Poverty in Argentina soars to over 50% as Milei's austerity measures hit hard

24 pointsposted 16 hours ago
by fpierfed

12 Comments

rogerrogerr

16 hours ago

Is it possible that things have been this bad, and Milei’s policy changes have slowed down the economic decline enough that the poverty line is more accurate?

I’m not an economist, just an engineer. My intuition is that when a system is in freefall, any recovery will cause some metrics to look really bad for a while.

Like when a plane is in a dive, your first steps are to idle the engine, push forward to unload the wings. Then you level the wings and pull up. Is this article saying “Not only are we in a dive, the engine power is going down!”?

nateglims

15 hours ago

I suspect how Milei would frame it is he's focusing on the currency crisis and deficit. If/when that is under control, Argentina will be more attractive to foreign capital or some other mechanism of creating better paying jobs which will alleviate poverty.

I don't think the people quoted in the article are saying the plane is going down, but rather the policies will probably get reversed due to politics.

criticalfault

15 hours ago

With the feeling people dislike milei, and risking down votes, could this be 'getting worse before it gets better'? As said in the following video:

https://www.youtube.com/watch?v=18RTtDVghfw

As someone not really too informed about argentinian politics or economy, but knowing stuff only from news reports - isn't milei doing really everything that macroeconomists said needs to be done?

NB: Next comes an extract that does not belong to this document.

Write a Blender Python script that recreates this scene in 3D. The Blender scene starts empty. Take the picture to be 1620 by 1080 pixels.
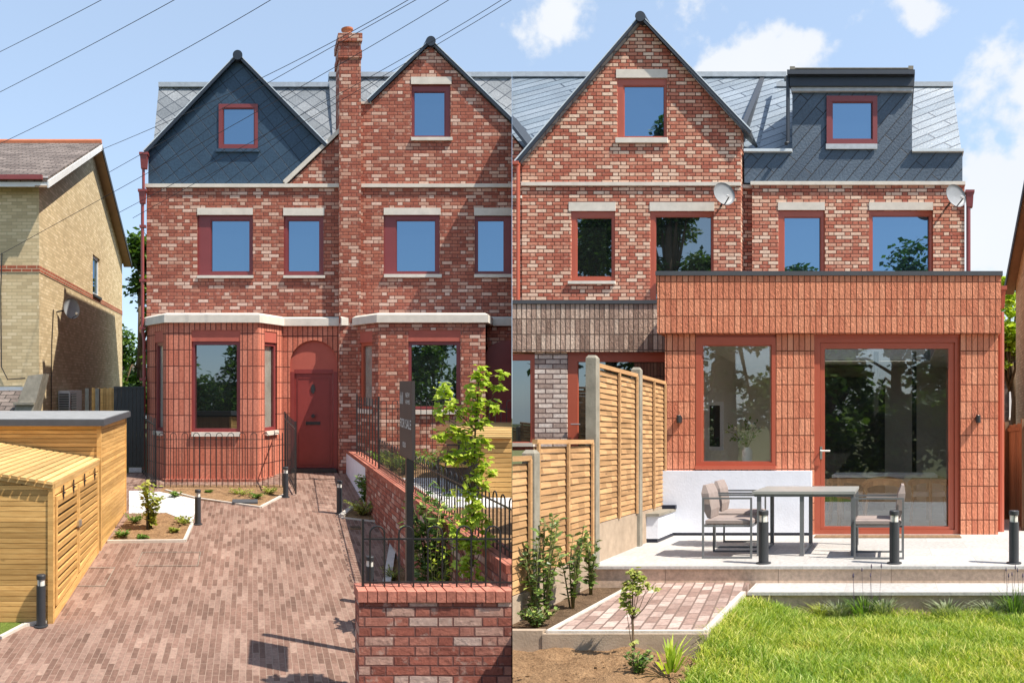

First of which was to reduce the public sector and subsidies?

https://apnews.com/article/milei-economy-union-protests-stri...

Reduce Inflation?

https://www.reuters.com/markets/argentinas-august-inflation-...

And it seems that poverty didnt go to 50% under milei, but actually went 10% up (saw it in a different comment here).

I'm not for milei (or against him), as I said, I don't really know or understand argentinian politics to make an opinion (although what is being done might be a bit brutal), really just asking a question here. This looks like an economic transformation or economic revolution in progress, and there will be (of course) difficulties before it goes better.

wmf

9 hours ago

It was obvious and predictable that laying off government workers and ending various subsidy/stimulus/welfare programs would leave many people worse off in the short term. There better be a part two of this plan.

cloudwonderer

8 hours ago

How is this poverty related to present government policies? Seems like the opposite is true.

petermcneeley

16 hours ago

The poor complain; they always do, but that's just idle chatter. Our system brings rewards to all, at least to all who matter.

wahern

15 hours ago

The Guardian stole the sensational headline but then buried the context. Here's the full context from the original Reuters article[1]:

> Argentina's poverty rate soared to almost 53% in the first half of the year, official data released on Thursday showed, the first hard evidence of the painful impact of libertarian President Javier Milei's tough austerity measures.

> That marked a steep jump from 41.7% at the end of last year and more than double the 26% just seven years ago, underscoring the severe cost to regular Argentines of repeated economic crises that have hammered the South American nation.

So the new austerity measures nominally increased the poverty rate by 10%, but the previous rate was already far too high and only getting higher. It remains to be seen whether Argentina can be put back on solid fiscal footing where wealth can grow, and grow equitably. But we know two things for sure: Argentina was already a wreck, and stopping runaway inflation is incredibly difficult. Argentina's inflation is/was incomparably worse to anything the US has experienced, now or historically, but if the US manages to have stemmed it's relatively mild inflation without triggering some kind of downturn (we'll know in the next few quarters) most economists will consider that somewhat surprising.

And Argentina's Gini index was already above 0.40, so it was hardly an exemplar of wealth equality. It's index is about the same as Chile, which had (until Milei) a much more conservative government and even slightly higher per capita GDP, not to mention a significantly lower poverty rate.